HPI growth sideways, following 4.8%y/y growth in February, in line with better mortgages

Slight uptick in the HPI

  • The indices tracking both the freehold and sectional title market registered modest upticks in y/y growth in March. The index tracking freehold properties increased 6.3%y/y, up from 6.1%y/y in February, while the index monitoring sectional title properties rose 4.6%y/y from 4.1%y/y in February (fig 1).

  • Q1:14 index growth averaged 4.8%y/y from 5.9%y/y in Q4:13. This is indicative of our view for softer, but still positive HPI appreciation (in the low single digits) in 2014

Mortgage volume resilience a contributor to HPI resilience

Latest data from the National Credit Regulator (NCR) reveals that the volume of new mortgages rose to 43,972 in Q4:13, the highest since Q3:11. While not at pre-recession levels, this tentative resilience in mortgages should provide support and a floor for house prices.

The bulk of mortgages issued (89.6%) were to consumers earning a monthly income in excess of R15,000. Considering that 73% of mortgage loans were in excess of R350,000 in Q4:13, and 40% were greater than R700,00, this seems broadly in line with prudent lending criteria: if we take the example of a R350,000 mortgage loan, over a term of 20 years, at a prime interest rate of 9%, and assume no deposit, a monthly instalment of approximately R3,150 would be required. Applying the guideline that mortgage instalments should not exceed a third of one's monthly income before tax, one would need to earn in excess of approximately R9,540.

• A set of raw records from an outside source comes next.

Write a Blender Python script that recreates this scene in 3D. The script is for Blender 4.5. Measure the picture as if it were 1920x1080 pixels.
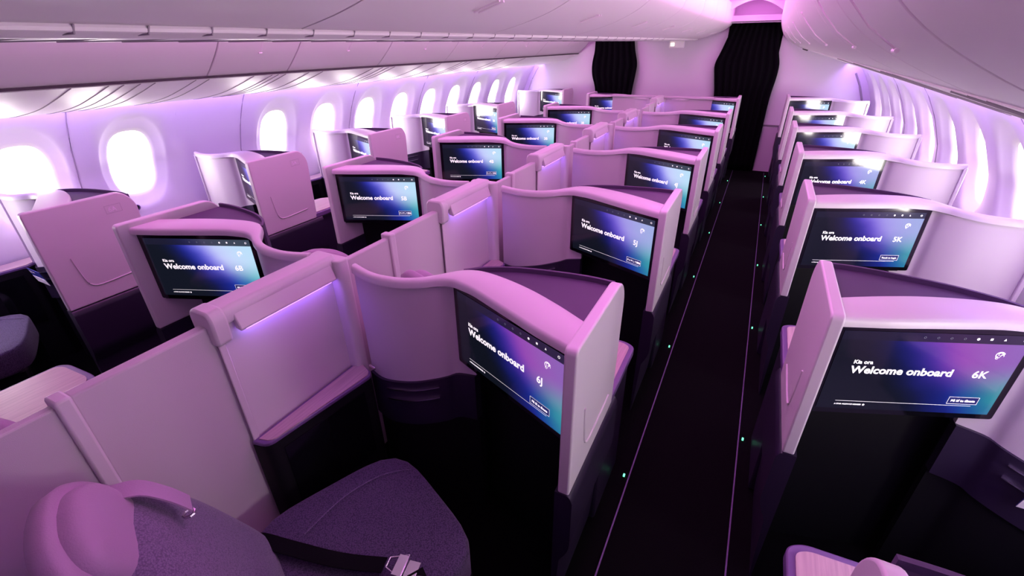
import bpy, bmesh, math, random
from mathutils import Vector, Matrix
random.seed(4)
C = bpy.context.scene.collection
for o in list(bpy.data.objects): bpy.data.objects.remove(o)

# ---------------------------------------------------------------- camera
F, YAW, PIT, ROL = 858.65, math.radians(27.386), math.radians(27.934), math.radians(-.9156)
EYE = Vector((0, 0, 1.85))
cy, sy, cp, sp = math.cos(YAW), math.sin(YAW), math.cos(PIT), math.sin(PIT)
fwd = Vector((-sy*cp, cy*cp, -sp)); right = Vector((cy, sy, 0)); up = right.cross(fwd)
cr, sr = math.cos(ROL), math.sin(ROL)
r2 = cr*right+sr*up; u2 = -sr*right+cr*up
cam = bpy.data.cameras.new('camera'); cam.sensor_width = 36; cam.lens = F/1920*36; cam.clip_start = .02
co = bpy.data.objects.new('camera', cam); C.objects.link(co)
m = Matrix((r2, u2, -fwd)).transposed().to_4x4(); m.translation = EYE; co.matrix_world = m
bpy.context.scene.camera = co
vs = bpy.context.scene.view_settings
vs.view_transform = 'Standard'; vs.look = 'None'; vs.gamma = 1; vs.use_curve_mapping = False; vs.exposure = 0.0
# ---------------------------------------------------------------- daylight outside
w = bpy.data.worlds.new('sky'); bpy.context.scene.world = w; w.use_nodes = True
bg = w.node_tree.nodes['Background']; bg.inputs[0].default_value = (.93, .96, 1, 1); bg.inputs[1].default_value = 2.5
CX, P = -1.35, 1.177          # cabin centre line, seat pitch
# ---------------------------------------------------------------- cabin lamps
def area(name, loc, sx, sy_, rot, col, power):
    l = bpy.data.lights.new(name, 'AREA'); l.shape = 'RECTANGLE'; l.size = sx; l.size_y = sy_; l.energy = power; l.color = col
    o = bpy.data.objects.new(name, l); C.objects.link(o); o.location = loc; o.rotation_euler = rot; return o
PINK = (1.0, .26, .93); COVE = (.52, .28, 1.0)
for x in (-.31, -2.39):       # mood wash from the ceiling above each aisle
    area('ceiling_wash_lamp', (x, 4.4, 2.36), .34, 7.4, (0, 0, 0), PINK, 50)
for s in (1, -1):             # cove lighting along the top of each side wall
    area('cove_lamp', (CX+s*2.315, 3.2, 1.60), .05, 10.6, (0, math.radians(s*-14), 0), COVE, 68)
    area('bin_uplight', (CX+s*.95, 2.8, 2.2), .05, 9.6, (0, math.radians(s*150), 0), PINK, 14)

# ---------------------------------------------------------------- materials
def mat(name, col, rough=.5, metal=0, bump=None, coat=0, emit=None, estr=0, spec=.5, speck=0, sheen=0):
    m = bpy.data.materials.new(name); m.use_nodes = True; nt = m.node_tree; b = nt.nodes['Principled BSDF']
    b.inputs['Base Color'].default_value = (*col, 1); b.inputs['Roughness'].default_value = rough; b.inputs['Metallic'].default_value = metal
    b.inputs['Specular IOR Level'].default_value = spec; b.inputs['Coat Weight'].default_value = coat; b.inputs['Coat Roughness'].default_value = .08
    b.inputs['Sheen Weight'].default_value = sheen
    if emit: b.inputs['Emission Color'].default_value = (*emit, 1); b.inputs['Emission Strength'].default_value = estr
    tc = nt.nodes.new('ShaderNodeTexCoord')
    nz = nt.nodes.new('ShaderNodeTexNoise'); nt.links.new(tc.outputs['Object'], nz.inputs['Vector'])
    nz.inputs['Scale'].default_value = bump[0] if bump else 6; nz.inputs['Detail'].default_value = 3
    if bump:
        bp = nt.nodes.new('ShaderNodeBump'); bp.inputs['Strength'].default_value = bump[1]; bp.inputs['Distance'].default_value = .002
        nt.links.new(nz.outputs['Fac'], bp.inputs['Height']); nt.links.new(bp.outputs['Normal'], b.inputs['Normal'])
    mr = nt.nodes.new('ShaderNodeMapRange'); mr.inputs['To Min'].default_value = 1-max(speck, .02); mr.inputs['To Max'].default_value = 1
    nt.links.new(nz.outputs['Fac'], mr.inputs['Value'])
    mx = nt.nodes.new('ShaderNodeMix'); mx.data_type = 'RGBA'; mx.blend_type = 'MULTIPLY'; mx.inputs[0].default_value = 1
    mx.inputs[6].default_value = (*col, 1); nt.links.new(mr.outputs[0], mx.inputs[7]); nt.links.new(mx.outputs[2], b.inputs['Base Color'])
    return m
M = {}
M['shell'] = mat('shell_plastic', (.66, .60, .64), .38, bump=(900, .08))
M['leather'] = mat('shell_leather_panel', (.58, .51, .56), .5, bump=(700, .25))
M['bin'] = mat('bin_plastic', (.90, .82, .87), .42, bump=(500, .05))
M['wall'] = mat('sidewall_plastic', (.82, .76, .82), .62, spec=.3, bump=(300, .05))
M['bulk'] = mat('bulkhead_laminate', (.72, .63, .74), .5, bump=(200, .1))
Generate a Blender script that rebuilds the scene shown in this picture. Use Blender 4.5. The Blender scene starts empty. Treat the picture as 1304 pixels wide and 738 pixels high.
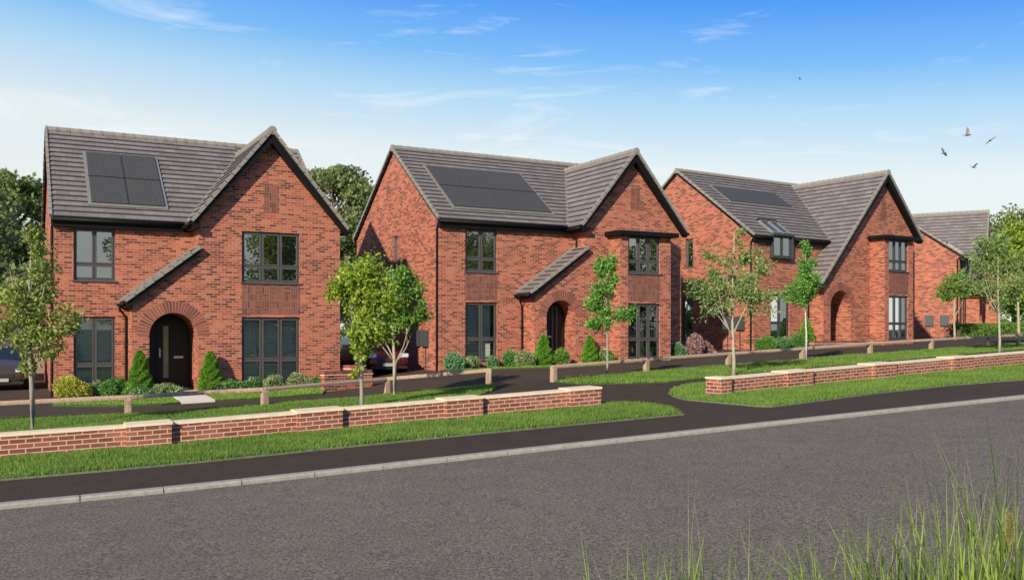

Diverging trends in credit quality of mortgages vs. unsecured credit

The overwhelming majority of active mortgage loans are settled on time, with only 8.6% of mortgages overdue by more than 3 months as of Q4:13. This trend has been improving since 2012, while most other classes of consumer credit have recorded sharp increases in overdue payments, with unsecured credit commitments in particular attracting the highest incidence of tardiness. House prices are unlikely to see the dampening effects of increasing supply coming to market via auctions from foreclosures and repossessions.